Monday, July 11, 2005

The name's Bond

NAACP Chairman Julian Bond ripped into the Bradley Foundation Sunday in a speech to kick off the NAACP's annual convention:

Bond opened with an attack, saying, "Milwaukee is the home of beer, of brats and the Bradley Foundation," and blasting Bush for failing to appear at the NAACP's annual convention for the fifth straight year.

Bond explained his reference to the Milwaukee-based Bradley Foundation later in the speech, saying it is among entities that fund what he called "fraudulent" civil rights organizations.

He charged that the organizations appear to back civil rights but [instead] push school vouchers,... [Milwaukee Journal Sentinel]

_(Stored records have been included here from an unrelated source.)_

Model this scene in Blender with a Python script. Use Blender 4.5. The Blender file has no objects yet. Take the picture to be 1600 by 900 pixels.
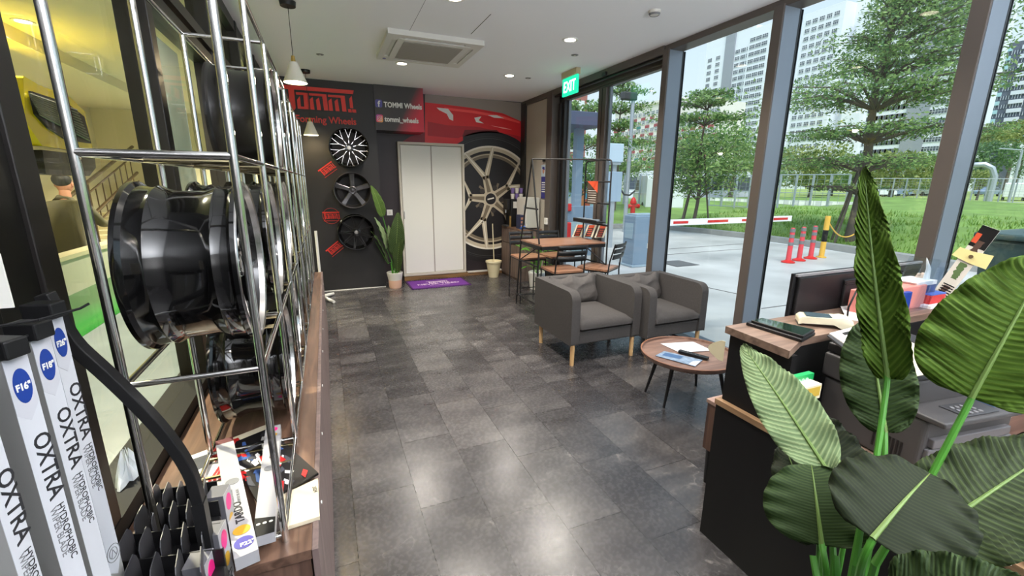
import bpy, bmesh, math, random
from math import sin, cos, pi, radians, sqrt, atan2, exp, floor
from mathutils import Vector, Matrix
random.seed(7)
SC = bpy.context.scene
COL = SC.collection
V = Vector

# ------------------------------------------------------------------ camera
FPX = 680.5
YAW, PIT, ROL = radians(22.856), radians(13.571), radians(0.415)
CAM = V((0, 0, 1.6))
f_ = V((sin(YAW) * cos(PIT), cos(YAW) * cos(PIT), -sin(PIT)))
r0 = V((cos(YAW), -sin(YAW), 0))
u0 = r0.cross(f_)
r_ = cos(ROL) * r0 + sin(ROL) * u0
u_ = -sin(ROL) * r0 + cos(ROL) * u0
cd = bpy.data.cameras.new('camera')
cam = bpy.data.objects.new('camera', cd)
COL.objects.link(cam)
cd.sensor_width = 36
cd.lens = FPX / 1600 * 36
cd.clip_start = 0.02
cd.clip_end = 1000
m = Matrix((r_, u_, -f_)).transposed().to_4x4()
m.translation = CAM
cam.matrix_world = m
SC.camera = cam


def ray(px, py): return f_ + r_ * ((px - 800) / FPX) - u_ * ((py - 450) / FPX)
def atY(px, py, y): d = ray(px, py); return CAM + d * (y / d.y)
def atX(px, py, x): d = ray(px, py); return CAM + d * (x / d.x)
def atZ(px, py, z): d = ray(px, py); return CAM + d * ((z - CAM.z) / d.z)
def atD(px, py, dist): d = ray(px, py).normalized(); return CAM + d * dist


# ------------------------------------------------------------------ world, sun, exposure
SC.view_settings.view_transform = 'Standard'
SC.view_settings.look = 'None'
SC.view_settings.exposure = 0.78
SC.view_settings.gamma = 1
SC.view_settings.use_curve_mapping = False
w = bpy.data.worlds.new('overcast_sky')
SC.world = w
w.use_nodes = True
nt = w.node_tree
bg = nt.nodes['Background']
tc = nt.nodes.new('ShaderNodeTexCoord')
sp = nt.nodes.new('ShaderNodeSeparateXYZ')
cr = nt.nodes.new('ShaderNodeValToRGB')
nt.links.new(tc.outputs['Generated'], sp.inputs[0])
nt.links.new(sp.outputs['Z'], cr.inputs[0])
nt.links.new(cr.outputs[0], bg.inputs[0])
cr.color_ramp.elements[0].color = (0.78, 0.86, 0.93, 1)
cr.color_ramp.elements[1].color = (0.42, 0.62, 0.85, 1)
cr.color_ramp.elements[1].position = 0.75
e = cr.color_ramp.elements.new(0.16)
e.color = (0.72, 0.84, 0.94, 1)
bg.inputs[1].default_value = 0.72
sl = bpy.data.lights.new('veiled_sun', 'SUN')
sl.energy = 2.4
sl.angle = radians(35)
sl.color = (1, 0.97, 0.92)
so = bpy.data.objects.new('veiled_sun', sl)
COL.objects.link(so)
so.rotation_euler = (radians(28), radians(-22), 0)


# added fill light behind the viewer, no real fixture, brightens the ceiling
al = bpy.data.lights.new('ceiling_fill_light', 'AREA')
al.shape = 'RECTANGLE'
al.size, al.size_y = 3.0, 1.6
al.energy = 270
al.color = (0.93, 0.96, 1.0)
ao = bpy.data.objects.new('ceiling_fill_light', al)
COL.objects.link(ao)
ao.location = (1.4, -1.5, 1.7)
ao.rotation_euler = (radians(180), 0, 0)


# ------------------------------------------------------------------ materials
def mat(name, col, rough=0.5, metal=0.0, bump=0.0, bscale=40, var=0.0, vscale=3, emit=None, es=1.0, coat=0.0, spec=0.5, alpha=1.0, stretch=None, trans=0.0):
    m = bpy.data.materials.new(name)
    m.use_nodes = True
    n = m.node_tree.nodes
    L = m.node_tree.links
    b = n['Principled BSDF']
    c4 = (col[0], col[1], col[2], 1)
    b.inputs['Base Color'].default_value = c4
    b.inputs['Roughness'].default_value = rough
    b.inputs['Metallic'].default_value = metal
    b.inputs['Coat Weight'].default_value = coat
    b.inputs['Specular IOR Level'].default_value = spec
    b.inputs['Alpha'].default_value = alpha
    b.inputs['Transmission Weight'].default_value = trans
    if emit:
        b.inputs['Emission Color'].default_value = (emit[0], emit[1], emit[2], 1)
        b.inputs['Emission Strength'].default_value = es
    if bump or var:
        t = n.new('ShaderNodeTexCoord')
        mp = n.new('ShaderNodeMapping')
        L.new(t.outputs['Object'], mp.inputs[0])
        if stretch: mp.inputs['Scale'].default_value = stretch
    if bump:
        nz = n.new('ShaderNodeTexNoise')
        nz.inputs['Scale'].default_value = bscale
        nz.inputs['Detail'].default_value = 4
        bp = n.new('ShaderNodeBump')
        bp.inputs['Strength'].default_value = bump
        bp.inputs['Distance'].default_value = 0.01
        L.new(mp.outputs[0], nz.inputs[0])
        L.new(nz.outputs[0], bp.inputs['Height'])
        L.new(bp.outputs[0], b.inputs['Normal'])
    if var:
        nz = n.new('ShaderNodeTexNoise')
        nz.inputs['Scale'].default_value = vscale
        nz.inputs['Detail'].default_value = 5
        rp = n.new('ShaderNodeValToRGB')
        rp.color_ramp.elements[0].position = 0.3
        rp.color_ramp.elements[1].position = 0.7
        rp.color_ramp.elements[0].color = tuple(x * (1 - var) for x in col) + (1,)
        rp.color_ramp.elements[1].color = tuple(min(1, x * (1 + var)) for x in col) + (1,)
        L.new(mp.outputs[0], nz.inputs[0])
        L.new(nz.outputs[0], rp.inputs[0])
        L.new(rp.outputs[0], b.inputs['Base Color'])
    return m


def S(r, g, b):   # sRGB 0-255 to linear
    f = lambda c: (c / 255 / 12.92) if c / 255 <= 0.04045 else ((c / 255 + 0.055) / 1.055) ** 2.4
    return (f(r), f(g), f(b))


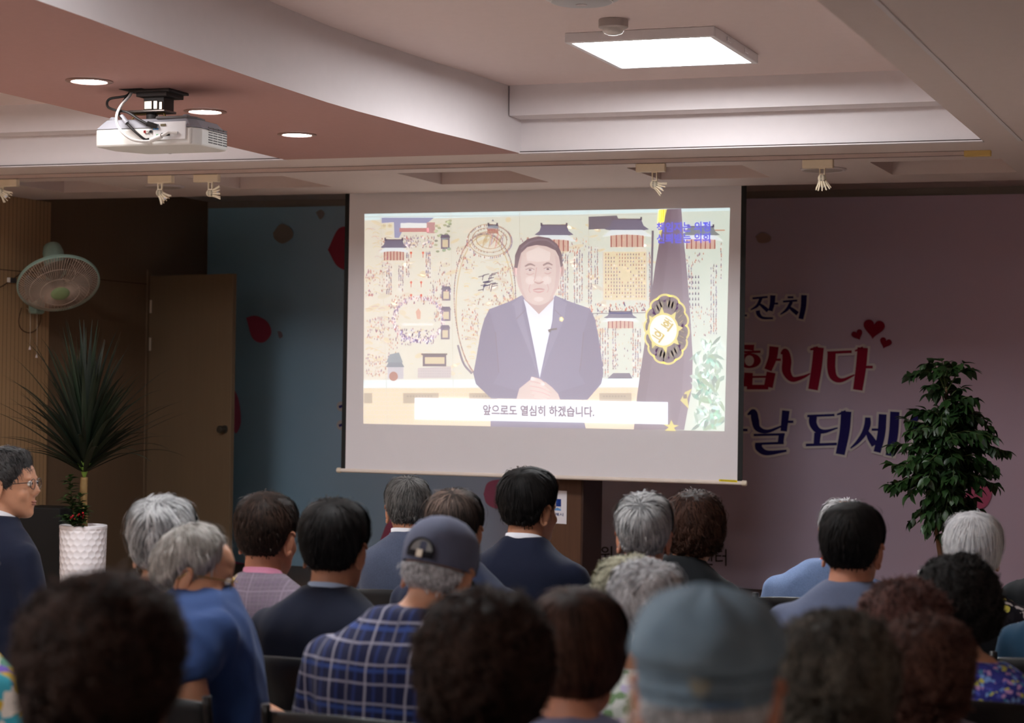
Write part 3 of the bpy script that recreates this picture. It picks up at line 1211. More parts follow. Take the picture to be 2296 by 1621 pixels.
P.text('회', rot_quad(1800, 722, 30, 26, .62), (196, 178, 84), 10, .03)
P.text('의', rot_quad(1752, 782, 30, 26, .62), (196, 178, 84), 10, .03)
P.stroke([(1792, 680), (1832, 706)], 5, (196, 178, 84), 10, False)
P.stroke([(1732, 738), (1788, 778)], 5, (196, 178, 84), 10, False)
P.poly([(1874, 1130), (1900, 1085), (1936, 1068), (1912, 1120), (1920, 1176)], (214, 204, 130), 4)
P.rect(1890, 1096, 1910, 1120, (120, 112, 112), 5)
P.poly([(1780, 1258), (1815, 1262), (1825, 1236), (1838, 1262), (1866, 1266), (1840, 1278), (1850, 1296), (1790, 1294), (1812, 1276)], (222, 212, 120), 5)
P.build('projected_flag', M_proj, th)

P = Painter(YSC - .0070, K4, step=.0002)


def inside(u, v):
    return u < 2118 - (v - 800) * .004 and v < 1294


GR = [(150, 178, 166), (166, 192, 178), (132, 158, 150), (186, 208, 196), (200, 222, 214), (158, 184, 160)]
for k in range(120):
    v = rnd.uniform(800, 1285)
    u = rnd.uniform(1950 if v > 880 else 1985, 2100)
    a = rnd.uniform(.2, 2.6)
    L, Wd = rnd.uniform(26, 46), rnd.uniform(10, 16)
    pts = []
    for x, y in ((-1, 0), (-.4, .8), (.3, .7), (1, 0), (.3, -.7), (-.4, -.8)):
        pp = (u + x * L * math.cos(a) - y * Wd * math.sin(a), v + x * L * math.sin(a) + y * Wd * math.cos(a))
        pts.append((min(pp[0], 2116 - (pp[1] - 800) * .006), min(pp[1], 1292)))
    P.poly(pts, rnd.choice(GR), k % 3)
P.build('projected_plant', M_proj, th)
P = Painter(YSC - .0082, K4, step=.0002)
P.poly([(435, 1117), (1806, 1140), (1806, 1260), (435, 1232)], (236, 246, 252), 0)
P.build('caption_strip', M_proj, th)
P = Painter(YSC - .0086, K4, step=.0002)
P.text('앞으로도 열심히 하겠습니다.', [(804, 1152), (1408, 1163), (1408, 1222), (804, 1211)], (112, 100, 122), 1, .028)
P.build('caption_writing', M_proj, th)
P = Painter(YSC - .0086, K4, step=.0002)
P.text('책임지는 의정', [(1745, 166), (2037, 160), (2037, 216), (1745, 220)], (104, 112, 232), 1, .03)
P.text('신뢰받는 의회', [(1745, 228), (2036, 222), (2036, 276), (1745, 280)], (104, 112, 232), 1, .03)
P.build('slogan_writing', M_proj, th)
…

Indeed the Bradley Foundation has given hundreds of thousands to the Black Alliance for Education Options, or BAEO, a group that says they support school choice. School choice is only mildly controversial. What is wildly controversial is the real purpose of many of the right wing foundations behind BAEO and other groups like them.

I'm not very familiar with the Bradley Foundation, but many other funders of BAEO want to introduce free market competition to education on a wide scale. They believe public schools have outlived their usefulness and that the separation of church and state is unnecessary in public education. These are, to wildly understate the case, dangerous positions.

Chairman Bond called them out:

Such organizations have had black "hucksters" on their payrolls for 20 years, said Bond to thunderous applause.

"Like ventriloquist dummies, they speak in their puppet master's voice, but we can see his lips moving," he said.

Yes, and the puppet master resides on the extreme fringe of the right wing, supports overwhelmingly unpopular policy positions, and relies on others to carry the message... but pays them handsomely to do it.